(Written request):
Take the data below and extract the lines from the one with "1200 pixels high." to the one with "(.32, .38, .06)], .45, .4, .5)", inclusive, exactly as written.

(Supplied data):

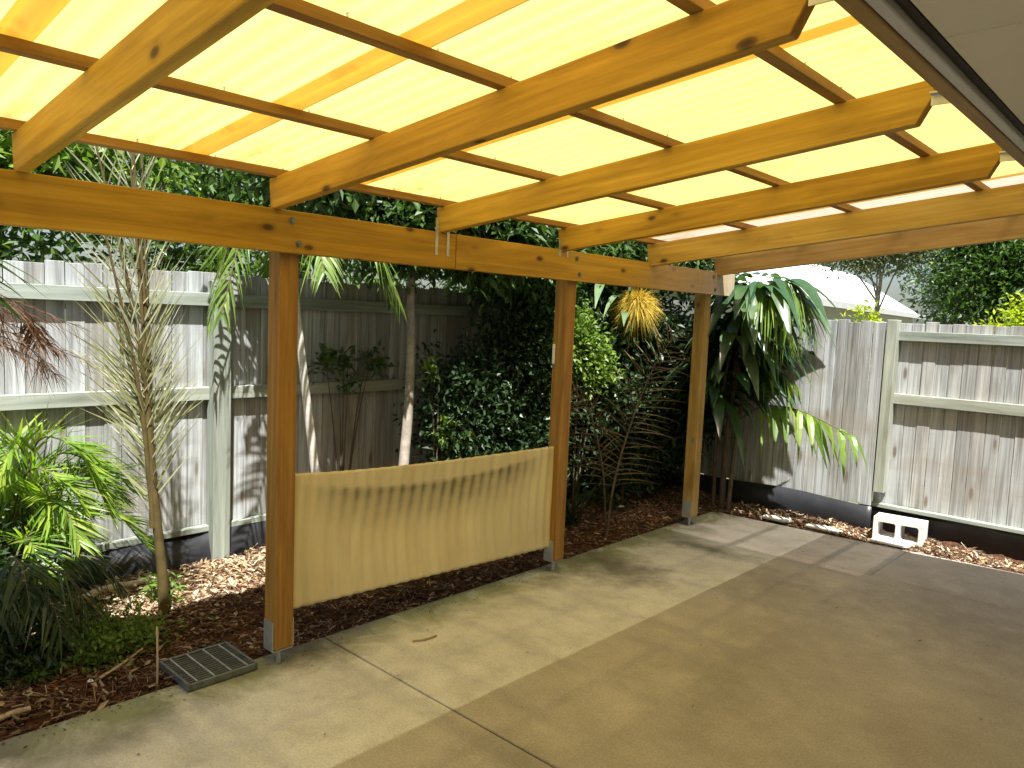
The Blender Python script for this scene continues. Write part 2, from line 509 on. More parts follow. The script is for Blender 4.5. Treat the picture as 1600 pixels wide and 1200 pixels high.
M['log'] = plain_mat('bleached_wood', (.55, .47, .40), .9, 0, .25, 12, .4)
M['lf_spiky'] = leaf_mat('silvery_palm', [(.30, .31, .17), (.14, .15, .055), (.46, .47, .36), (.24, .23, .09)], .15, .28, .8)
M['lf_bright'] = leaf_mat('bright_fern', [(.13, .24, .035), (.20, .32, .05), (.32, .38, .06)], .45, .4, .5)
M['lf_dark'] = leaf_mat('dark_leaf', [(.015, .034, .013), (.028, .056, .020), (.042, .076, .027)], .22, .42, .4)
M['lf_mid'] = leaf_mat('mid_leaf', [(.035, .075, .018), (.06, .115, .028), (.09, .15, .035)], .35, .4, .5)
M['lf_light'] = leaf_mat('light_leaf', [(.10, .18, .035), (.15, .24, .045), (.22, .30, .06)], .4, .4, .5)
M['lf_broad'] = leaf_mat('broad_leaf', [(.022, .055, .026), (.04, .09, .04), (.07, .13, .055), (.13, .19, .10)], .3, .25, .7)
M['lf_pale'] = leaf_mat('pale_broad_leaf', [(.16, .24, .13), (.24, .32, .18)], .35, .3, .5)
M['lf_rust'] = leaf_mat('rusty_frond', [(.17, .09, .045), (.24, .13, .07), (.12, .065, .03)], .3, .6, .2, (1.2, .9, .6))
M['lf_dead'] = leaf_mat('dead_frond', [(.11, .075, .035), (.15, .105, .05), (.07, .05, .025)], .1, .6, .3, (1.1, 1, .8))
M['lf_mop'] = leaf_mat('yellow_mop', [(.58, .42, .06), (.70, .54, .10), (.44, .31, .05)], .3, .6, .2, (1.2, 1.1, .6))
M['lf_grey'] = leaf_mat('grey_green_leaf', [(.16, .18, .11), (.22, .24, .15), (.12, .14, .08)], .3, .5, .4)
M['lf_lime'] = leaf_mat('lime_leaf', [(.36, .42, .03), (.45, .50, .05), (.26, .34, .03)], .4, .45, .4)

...

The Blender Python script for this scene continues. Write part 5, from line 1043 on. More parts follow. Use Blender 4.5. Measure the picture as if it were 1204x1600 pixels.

(Expected answer):
The Blender Python script for this scene continues. Write part 2, from line 509 on. More parts follow. The script is for Blender 4.5. Treat the picture as 1600 pixels wide and 1200 pixels high.
M['log'] = plain_mat('bleached_wood', (.55, .47, .40), .9, 0, .25, 12, .4)
M['lf_spiky'] = leaf_mat('silvery_palm', [(.30, .31, .17), (.14, .15, .055), (.46, .47, .36), (.24, .23, .09)], .15, .28, .8)
M['lf_bright'] = leaf_mat('bright_fern', [(.13, .24, .035), (.20, .32, .05), (.32, .38, .06)], .45, .4, .5)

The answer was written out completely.